Conceived as a dramatically integrated form, the car appears more streamlined and aerodynamic than other British vehicles of that era; a curvilinear body with recessed door handles and headlights. Among the detail consistent with his sculpture from the period, Gabo employed a spiral motif in the grille and biomechanical forms such as a kidney-shaped steering wheel. His design incorporated a curved perspex windscreen and nylon upholstery – two new plastics he had begun to use elsewhere in his work.
Herbert Read in his book Modern Sculpture (Thames and Hudson 1983), says that “Constructivists ‘construction’, as evolved by Tatlin, Gabo and Rodchenko, was deliberately impersonal, and the spatial relations it created were as abstract as mathematical formula.”
French Curves, for example, are to be seen hanging on the wall in his Carbis Bay studio 1940.

Wilhelm Worringer, who’s book Abstraction and Empathy Gabo read. writes:
“Our investigations proceed from the presupposition that the work of art, as an autonomous organism, stands beside nature on equal terms and, in its deepest and innermost essence, devoid of any connection with it, in so far as by nature is understood the visible surface of things. Natural beauty is on no account to be regarded as a condition of the work of art, despite the fact that in the course of evolution it seems to have become a valuable element in the work of art, and to some extent indeed positively identical with it.”

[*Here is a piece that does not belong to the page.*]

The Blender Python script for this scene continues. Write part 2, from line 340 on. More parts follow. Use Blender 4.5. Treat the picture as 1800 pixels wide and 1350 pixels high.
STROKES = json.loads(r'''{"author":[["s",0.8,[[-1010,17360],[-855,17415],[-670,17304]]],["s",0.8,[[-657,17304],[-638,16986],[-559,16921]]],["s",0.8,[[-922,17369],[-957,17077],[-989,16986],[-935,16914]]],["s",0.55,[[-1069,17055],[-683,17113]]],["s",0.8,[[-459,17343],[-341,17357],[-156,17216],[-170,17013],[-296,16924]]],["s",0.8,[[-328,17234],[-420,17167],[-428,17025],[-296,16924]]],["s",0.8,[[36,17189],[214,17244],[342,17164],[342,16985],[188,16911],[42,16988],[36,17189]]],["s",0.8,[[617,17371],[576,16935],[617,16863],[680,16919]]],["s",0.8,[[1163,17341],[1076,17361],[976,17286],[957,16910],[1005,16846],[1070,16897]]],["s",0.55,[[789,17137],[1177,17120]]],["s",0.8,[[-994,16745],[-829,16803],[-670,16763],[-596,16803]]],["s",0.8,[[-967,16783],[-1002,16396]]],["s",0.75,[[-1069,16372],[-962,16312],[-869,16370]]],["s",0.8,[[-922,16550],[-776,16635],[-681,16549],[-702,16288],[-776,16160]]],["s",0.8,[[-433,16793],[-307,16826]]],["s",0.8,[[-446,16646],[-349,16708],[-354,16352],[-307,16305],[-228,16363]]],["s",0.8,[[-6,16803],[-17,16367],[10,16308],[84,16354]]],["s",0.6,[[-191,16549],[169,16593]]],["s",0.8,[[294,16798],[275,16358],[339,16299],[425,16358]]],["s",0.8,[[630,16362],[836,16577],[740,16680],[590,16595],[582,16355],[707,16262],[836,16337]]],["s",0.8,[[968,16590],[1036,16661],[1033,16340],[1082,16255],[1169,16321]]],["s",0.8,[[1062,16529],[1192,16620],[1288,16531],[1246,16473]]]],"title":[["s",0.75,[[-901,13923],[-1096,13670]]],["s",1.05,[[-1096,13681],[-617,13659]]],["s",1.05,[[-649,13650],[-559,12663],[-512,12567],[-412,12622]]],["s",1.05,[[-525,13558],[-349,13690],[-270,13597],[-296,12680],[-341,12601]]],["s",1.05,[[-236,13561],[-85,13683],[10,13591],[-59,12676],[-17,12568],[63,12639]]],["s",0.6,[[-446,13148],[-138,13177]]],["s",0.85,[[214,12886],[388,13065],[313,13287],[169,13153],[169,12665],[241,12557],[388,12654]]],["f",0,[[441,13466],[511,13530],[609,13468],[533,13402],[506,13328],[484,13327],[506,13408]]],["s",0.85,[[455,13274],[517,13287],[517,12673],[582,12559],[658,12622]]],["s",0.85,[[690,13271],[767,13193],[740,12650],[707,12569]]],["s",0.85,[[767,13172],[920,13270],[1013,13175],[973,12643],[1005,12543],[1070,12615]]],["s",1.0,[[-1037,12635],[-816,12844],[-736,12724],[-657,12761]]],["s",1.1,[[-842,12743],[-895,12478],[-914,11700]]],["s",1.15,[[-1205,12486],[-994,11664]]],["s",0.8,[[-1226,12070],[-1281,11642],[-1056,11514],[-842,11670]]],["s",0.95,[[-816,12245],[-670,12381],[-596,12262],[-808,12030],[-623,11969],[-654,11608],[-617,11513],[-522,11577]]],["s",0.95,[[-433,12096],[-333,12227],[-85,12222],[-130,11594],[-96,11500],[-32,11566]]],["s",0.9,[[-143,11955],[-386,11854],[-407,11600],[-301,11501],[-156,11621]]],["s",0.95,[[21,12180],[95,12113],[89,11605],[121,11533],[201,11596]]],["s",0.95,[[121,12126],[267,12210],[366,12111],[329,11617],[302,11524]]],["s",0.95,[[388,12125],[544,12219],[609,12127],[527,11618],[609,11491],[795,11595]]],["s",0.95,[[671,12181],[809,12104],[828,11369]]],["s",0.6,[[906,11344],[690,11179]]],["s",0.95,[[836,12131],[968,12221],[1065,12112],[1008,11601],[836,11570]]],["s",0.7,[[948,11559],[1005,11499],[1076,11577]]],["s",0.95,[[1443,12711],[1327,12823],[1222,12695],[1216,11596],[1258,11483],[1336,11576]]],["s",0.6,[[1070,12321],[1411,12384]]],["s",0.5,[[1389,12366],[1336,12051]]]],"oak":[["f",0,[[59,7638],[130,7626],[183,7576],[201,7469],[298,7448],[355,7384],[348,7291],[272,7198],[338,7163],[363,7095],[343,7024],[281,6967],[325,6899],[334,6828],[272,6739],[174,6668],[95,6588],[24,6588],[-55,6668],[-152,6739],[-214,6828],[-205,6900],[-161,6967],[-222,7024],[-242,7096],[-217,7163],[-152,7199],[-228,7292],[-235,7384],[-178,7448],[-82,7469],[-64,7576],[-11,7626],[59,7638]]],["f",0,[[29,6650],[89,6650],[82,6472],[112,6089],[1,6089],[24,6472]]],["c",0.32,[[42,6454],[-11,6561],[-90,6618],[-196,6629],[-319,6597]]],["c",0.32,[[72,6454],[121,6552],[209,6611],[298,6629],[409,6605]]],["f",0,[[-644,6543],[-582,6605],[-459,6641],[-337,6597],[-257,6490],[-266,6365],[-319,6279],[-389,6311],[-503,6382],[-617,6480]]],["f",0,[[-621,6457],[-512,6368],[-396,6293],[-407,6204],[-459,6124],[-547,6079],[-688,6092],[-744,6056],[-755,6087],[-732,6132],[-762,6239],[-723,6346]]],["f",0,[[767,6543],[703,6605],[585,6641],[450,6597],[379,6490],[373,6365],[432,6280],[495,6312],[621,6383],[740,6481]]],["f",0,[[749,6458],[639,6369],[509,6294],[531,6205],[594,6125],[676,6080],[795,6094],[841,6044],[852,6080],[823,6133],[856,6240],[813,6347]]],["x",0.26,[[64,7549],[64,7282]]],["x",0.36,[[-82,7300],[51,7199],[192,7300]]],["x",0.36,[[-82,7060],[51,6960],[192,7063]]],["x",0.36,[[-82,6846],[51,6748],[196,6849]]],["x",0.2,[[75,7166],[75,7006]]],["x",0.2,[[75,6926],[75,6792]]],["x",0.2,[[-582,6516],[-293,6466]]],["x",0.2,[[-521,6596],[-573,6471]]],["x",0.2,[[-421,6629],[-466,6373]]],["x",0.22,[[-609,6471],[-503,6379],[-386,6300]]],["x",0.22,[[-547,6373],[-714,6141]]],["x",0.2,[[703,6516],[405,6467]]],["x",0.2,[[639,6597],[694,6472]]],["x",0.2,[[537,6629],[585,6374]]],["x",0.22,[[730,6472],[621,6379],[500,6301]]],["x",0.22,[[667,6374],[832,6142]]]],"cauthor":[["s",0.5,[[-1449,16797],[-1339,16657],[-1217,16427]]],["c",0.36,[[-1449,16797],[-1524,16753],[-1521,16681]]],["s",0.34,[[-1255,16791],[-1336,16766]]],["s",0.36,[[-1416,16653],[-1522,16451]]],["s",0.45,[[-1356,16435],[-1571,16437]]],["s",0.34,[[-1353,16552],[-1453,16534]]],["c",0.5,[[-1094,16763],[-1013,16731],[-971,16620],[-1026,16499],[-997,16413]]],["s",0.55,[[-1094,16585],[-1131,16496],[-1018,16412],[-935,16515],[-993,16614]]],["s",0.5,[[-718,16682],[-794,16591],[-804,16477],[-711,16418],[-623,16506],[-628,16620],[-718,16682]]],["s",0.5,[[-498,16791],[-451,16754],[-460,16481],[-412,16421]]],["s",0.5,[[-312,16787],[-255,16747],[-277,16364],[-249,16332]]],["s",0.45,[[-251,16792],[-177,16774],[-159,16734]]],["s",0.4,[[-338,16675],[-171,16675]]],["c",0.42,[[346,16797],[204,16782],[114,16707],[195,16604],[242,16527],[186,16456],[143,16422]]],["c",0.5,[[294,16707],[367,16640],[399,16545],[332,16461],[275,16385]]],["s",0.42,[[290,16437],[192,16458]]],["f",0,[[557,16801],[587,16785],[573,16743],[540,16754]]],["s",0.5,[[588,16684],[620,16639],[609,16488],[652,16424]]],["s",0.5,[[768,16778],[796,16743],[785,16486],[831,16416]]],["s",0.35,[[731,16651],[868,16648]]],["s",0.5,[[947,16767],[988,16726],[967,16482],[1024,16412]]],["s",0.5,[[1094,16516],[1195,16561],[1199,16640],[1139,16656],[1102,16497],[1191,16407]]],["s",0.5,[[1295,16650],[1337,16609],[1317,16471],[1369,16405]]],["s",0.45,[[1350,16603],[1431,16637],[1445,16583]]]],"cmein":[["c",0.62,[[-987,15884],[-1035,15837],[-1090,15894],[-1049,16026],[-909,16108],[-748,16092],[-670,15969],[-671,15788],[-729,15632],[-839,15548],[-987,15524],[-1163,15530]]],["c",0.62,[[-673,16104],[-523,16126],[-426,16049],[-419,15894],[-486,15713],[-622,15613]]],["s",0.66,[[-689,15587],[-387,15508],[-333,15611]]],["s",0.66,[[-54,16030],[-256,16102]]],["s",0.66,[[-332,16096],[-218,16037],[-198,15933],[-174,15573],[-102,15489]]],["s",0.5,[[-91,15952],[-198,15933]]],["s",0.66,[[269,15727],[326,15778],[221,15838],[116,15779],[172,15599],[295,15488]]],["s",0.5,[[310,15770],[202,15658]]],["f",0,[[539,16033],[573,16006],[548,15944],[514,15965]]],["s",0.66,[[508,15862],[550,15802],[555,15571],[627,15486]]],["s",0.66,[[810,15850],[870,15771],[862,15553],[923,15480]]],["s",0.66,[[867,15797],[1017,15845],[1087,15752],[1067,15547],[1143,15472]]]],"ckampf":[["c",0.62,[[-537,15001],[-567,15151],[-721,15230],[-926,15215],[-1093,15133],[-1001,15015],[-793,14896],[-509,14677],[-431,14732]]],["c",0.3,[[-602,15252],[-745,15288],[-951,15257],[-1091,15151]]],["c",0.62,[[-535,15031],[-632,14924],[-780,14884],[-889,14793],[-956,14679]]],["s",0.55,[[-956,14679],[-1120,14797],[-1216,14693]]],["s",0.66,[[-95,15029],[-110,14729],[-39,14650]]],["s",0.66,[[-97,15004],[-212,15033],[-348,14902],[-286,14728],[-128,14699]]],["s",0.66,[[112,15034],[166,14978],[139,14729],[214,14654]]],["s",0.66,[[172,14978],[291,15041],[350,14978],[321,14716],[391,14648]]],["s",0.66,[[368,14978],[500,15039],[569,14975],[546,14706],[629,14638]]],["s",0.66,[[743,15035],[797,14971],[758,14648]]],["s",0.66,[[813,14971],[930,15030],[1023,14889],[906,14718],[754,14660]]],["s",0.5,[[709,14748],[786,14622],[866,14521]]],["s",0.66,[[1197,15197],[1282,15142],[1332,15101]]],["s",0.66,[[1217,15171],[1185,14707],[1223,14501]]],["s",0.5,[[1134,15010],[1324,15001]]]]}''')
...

Along with Henri Bergson, Herbert Read and Worringer, Gabo was also influenced by other artists. Picasso, Braque, Kandinsky, Tatlin, Barbara Hepworth, Henry Moore and many others in Russia, Europe, the UK and USA, as is noted in the Tate’s publication on Gabo.I wander out of the exhibition, having happily experienced some works of art. But musing on this brief look back to a bygone era of revolutionary ideas makes me think about today’s problems in the art world. The question of how one deals with the fast-changing formal aspects thrust into the internet … .
I’ll leave that to another day. On the way out to the beach, I notice that the cushions have gone, and the rotunda has lost a dimension.